The cloak my son wears is based on an original from the Lauinger royal crypt, now in the Bavarian National Museum, and dating to the mid 17th century. (Stolleis 1977) The original pattern is very simple, it is a complete circle two metres (79 inches) across and made from four widths of fabric each about half a metre (20 inches) wide. A neck hole is cut, very slightly off centre as it sits higher at the back of the neck than at the front. The collar is 46 cm. (18 inches) long at the neckline, and 23 cm (9 inches) deep at the edges. The outer edge is cut to form a very slight point, the centre back is 25 cm (10 inches) deep.

Arnold, J. Patterns of Fashion: the cut and construction of clothes for men and women c. 1560-1620. London: Macmillan, 1985.
Cunnington, C. W. and P. Handbook of English costume in the seventeenth century. 3rd ed.
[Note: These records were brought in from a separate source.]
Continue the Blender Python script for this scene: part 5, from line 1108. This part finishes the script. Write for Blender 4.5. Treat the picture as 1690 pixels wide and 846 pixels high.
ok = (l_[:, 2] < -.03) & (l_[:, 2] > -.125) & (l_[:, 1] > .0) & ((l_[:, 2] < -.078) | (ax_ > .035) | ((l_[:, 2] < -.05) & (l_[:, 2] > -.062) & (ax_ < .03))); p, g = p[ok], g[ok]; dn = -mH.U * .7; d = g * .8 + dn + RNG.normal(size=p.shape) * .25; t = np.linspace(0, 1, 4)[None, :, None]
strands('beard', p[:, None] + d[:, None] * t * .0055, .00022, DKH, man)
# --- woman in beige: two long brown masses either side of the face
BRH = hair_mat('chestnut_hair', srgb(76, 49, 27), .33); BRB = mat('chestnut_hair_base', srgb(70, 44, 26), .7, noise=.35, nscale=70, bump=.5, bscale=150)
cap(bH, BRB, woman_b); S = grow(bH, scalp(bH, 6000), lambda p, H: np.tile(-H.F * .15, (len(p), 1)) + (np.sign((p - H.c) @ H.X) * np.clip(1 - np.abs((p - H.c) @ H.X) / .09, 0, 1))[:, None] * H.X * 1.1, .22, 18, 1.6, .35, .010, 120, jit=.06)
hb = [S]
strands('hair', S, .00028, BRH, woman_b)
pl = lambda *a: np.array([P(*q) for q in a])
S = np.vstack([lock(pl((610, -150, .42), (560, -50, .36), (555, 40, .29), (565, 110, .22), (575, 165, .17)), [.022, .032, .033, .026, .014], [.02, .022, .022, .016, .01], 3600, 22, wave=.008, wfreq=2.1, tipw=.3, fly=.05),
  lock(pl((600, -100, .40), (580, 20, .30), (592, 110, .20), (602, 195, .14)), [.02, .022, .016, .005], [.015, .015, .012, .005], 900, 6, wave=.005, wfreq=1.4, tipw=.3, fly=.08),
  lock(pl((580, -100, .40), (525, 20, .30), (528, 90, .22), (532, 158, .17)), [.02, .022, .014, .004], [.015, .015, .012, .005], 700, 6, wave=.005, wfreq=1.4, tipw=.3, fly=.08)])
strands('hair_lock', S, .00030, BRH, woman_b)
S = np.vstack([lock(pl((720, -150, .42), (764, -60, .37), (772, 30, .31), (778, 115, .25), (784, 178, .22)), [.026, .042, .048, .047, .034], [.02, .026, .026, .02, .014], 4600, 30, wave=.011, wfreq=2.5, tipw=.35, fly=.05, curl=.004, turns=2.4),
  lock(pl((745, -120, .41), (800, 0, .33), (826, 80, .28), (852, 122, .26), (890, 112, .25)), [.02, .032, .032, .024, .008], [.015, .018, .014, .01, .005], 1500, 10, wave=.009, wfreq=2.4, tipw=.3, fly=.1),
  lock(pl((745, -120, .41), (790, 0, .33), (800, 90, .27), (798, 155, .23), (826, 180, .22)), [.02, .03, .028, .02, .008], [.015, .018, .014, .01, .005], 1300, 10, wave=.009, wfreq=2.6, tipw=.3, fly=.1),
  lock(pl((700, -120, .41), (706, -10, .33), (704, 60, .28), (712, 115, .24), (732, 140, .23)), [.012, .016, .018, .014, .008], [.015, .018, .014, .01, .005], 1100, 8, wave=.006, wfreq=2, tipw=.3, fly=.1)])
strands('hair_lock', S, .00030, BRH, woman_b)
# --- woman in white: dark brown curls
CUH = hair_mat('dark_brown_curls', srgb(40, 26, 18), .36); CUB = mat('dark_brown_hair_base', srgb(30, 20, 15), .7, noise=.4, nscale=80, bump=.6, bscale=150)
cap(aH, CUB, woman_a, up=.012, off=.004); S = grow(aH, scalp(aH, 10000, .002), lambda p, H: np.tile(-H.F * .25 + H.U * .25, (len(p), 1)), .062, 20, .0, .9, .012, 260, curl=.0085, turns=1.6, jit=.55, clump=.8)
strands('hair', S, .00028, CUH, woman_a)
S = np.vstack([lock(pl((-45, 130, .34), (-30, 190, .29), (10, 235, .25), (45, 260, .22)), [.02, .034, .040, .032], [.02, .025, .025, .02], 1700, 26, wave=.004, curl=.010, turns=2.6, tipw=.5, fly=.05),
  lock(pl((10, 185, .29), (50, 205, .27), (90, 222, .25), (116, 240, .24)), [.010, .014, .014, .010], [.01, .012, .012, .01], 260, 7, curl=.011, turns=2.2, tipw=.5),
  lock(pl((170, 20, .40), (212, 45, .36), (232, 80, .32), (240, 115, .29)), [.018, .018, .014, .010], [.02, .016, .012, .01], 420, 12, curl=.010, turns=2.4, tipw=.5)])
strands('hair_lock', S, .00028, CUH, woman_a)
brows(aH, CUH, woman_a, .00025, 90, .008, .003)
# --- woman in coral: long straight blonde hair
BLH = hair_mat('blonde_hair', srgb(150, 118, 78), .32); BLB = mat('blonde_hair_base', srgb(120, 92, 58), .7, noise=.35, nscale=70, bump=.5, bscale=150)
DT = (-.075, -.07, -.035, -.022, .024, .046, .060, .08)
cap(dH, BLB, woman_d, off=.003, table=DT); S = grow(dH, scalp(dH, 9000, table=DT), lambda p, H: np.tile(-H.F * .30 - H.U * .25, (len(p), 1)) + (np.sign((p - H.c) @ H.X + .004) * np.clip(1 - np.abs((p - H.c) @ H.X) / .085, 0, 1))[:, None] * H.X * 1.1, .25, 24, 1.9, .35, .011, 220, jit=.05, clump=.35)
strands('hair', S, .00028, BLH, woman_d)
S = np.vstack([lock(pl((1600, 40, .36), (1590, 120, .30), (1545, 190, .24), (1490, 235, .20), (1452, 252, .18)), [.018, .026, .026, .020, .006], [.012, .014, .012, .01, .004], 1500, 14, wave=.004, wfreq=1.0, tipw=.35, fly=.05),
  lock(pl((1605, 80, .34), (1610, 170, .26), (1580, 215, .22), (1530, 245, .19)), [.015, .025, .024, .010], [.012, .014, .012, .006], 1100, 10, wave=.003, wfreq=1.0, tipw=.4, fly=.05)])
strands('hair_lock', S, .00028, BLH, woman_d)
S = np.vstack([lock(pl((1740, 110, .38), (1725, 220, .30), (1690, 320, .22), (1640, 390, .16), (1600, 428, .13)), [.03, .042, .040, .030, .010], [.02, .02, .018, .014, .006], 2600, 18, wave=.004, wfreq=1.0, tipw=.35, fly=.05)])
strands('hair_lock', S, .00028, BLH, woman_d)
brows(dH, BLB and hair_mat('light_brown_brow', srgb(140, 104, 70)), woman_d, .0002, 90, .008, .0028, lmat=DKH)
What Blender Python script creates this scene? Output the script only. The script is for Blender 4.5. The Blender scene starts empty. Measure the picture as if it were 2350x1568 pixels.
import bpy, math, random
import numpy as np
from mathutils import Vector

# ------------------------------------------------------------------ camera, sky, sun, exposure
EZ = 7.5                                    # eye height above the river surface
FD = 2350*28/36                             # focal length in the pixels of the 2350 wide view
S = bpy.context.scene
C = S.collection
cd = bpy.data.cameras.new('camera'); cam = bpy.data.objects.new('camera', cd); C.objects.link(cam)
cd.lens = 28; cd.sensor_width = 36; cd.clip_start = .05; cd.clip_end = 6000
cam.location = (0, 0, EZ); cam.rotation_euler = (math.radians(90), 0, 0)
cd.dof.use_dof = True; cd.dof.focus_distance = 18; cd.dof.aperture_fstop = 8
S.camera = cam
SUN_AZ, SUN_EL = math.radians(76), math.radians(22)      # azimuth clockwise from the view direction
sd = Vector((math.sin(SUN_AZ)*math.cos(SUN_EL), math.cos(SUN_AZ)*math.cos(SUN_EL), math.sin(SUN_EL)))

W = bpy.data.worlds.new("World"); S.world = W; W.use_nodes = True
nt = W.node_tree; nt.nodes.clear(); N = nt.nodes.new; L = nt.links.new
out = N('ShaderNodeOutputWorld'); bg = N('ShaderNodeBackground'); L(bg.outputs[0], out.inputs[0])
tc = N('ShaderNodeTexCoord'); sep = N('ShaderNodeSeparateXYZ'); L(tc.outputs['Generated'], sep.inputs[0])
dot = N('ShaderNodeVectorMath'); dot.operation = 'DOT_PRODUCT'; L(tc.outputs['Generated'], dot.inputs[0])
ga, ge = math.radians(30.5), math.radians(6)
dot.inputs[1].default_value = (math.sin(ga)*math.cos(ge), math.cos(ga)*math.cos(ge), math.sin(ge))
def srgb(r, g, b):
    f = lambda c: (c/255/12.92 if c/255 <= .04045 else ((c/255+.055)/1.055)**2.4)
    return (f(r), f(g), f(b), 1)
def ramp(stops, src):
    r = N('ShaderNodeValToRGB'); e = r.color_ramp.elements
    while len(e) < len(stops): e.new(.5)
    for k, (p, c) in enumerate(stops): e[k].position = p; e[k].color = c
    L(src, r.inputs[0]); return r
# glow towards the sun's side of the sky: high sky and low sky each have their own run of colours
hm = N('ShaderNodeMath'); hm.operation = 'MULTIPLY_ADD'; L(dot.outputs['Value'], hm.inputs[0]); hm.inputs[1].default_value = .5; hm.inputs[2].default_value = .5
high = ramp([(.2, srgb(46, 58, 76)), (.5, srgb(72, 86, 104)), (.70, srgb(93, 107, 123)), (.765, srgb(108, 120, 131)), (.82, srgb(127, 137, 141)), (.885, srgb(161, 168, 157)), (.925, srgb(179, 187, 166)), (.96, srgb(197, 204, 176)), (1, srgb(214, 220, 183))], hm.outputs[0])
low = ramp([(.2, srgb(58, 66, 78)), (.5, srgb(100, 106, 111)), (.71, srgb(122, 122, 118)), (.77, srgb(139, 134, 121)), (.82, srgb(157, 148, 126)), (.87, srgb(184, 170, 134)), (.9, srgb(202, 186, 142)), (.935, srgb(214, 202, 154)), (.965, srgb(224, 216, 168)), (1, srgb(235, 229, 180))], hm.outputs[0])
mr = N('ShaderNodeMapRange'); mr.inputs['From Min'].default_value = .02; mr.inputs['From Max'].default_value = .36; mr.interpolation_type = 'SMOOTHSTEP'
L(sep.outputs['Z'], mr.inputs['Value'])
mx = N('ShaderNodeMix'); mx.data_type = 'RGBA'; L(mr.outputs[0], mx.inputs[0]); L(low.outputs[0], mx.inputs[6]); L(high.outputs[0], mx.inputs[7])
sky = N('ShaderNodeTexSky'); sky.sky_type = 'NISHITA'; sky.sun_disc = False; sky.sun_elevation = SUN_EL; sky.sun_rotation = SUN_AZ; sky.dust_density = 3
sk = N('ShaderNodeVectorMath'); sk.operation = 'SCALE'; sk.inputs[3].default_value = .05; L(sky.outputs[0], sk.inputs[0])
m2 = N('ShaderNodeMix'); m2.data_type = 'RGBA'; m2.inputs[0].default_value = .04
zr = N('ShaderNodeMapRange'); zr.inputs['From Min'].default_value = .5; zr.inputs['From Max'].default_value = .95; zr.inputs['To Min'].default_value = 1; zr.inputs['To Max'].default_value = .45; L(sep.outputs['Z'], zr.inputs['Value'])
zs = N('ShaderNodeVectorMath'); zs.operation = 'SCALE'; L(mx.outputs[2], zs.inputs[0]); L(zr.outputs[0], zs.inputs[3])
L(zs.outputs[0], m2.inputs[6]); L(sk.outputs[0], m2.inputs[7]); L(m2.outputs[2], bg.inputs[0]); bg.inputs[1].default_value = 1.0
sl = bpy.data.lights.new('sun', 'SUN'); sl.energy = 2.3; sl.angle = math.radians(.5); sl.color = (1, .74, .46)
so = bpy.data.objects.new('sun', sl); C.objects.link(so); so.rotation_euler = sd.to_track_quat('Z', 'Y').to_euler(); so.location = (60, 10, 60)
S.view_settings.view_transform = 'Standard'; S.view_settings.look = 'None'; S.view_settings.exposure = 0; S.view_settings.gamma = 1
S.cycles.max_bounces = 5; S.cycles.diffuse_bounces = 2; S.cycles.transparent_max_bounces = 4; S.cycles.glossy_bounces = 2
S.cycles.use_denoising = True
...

London: Faber, 1972.

Cunnington, P. and Lucas, C. Charity costumes. London: Black, 1978.
Dalison, Mrs, transcriber. “The expense book of James Master, Esq., of Yotes Court, Mereworth, 1646-55.” Archaeologia Cantiana, 1883 .

Halls, Zillah. Men's costume 1580-1750. London: HMSO for the London Museum, 1970.
Klaus, Oeggl. “The significance of the Tyrolean Iceman for the archaeobotany of Central Europe.” Vegetation History and Archaeobotany, Jan. 2009: 1-11.

Morris, R. Clothes of the common man 1580-1660. Bristol: Stuart Press, 2000.
Stolleis, Karen. Die Gewänder aus der Lauinger Fürstengruft. Munchen: Deutscher Kunstverlag, 1977.

Strong, R. “Charles I's clothes for the years 1633 to 1635.” Costume, 1980.
Stubbes, P. The anatomie of abuses. 1583.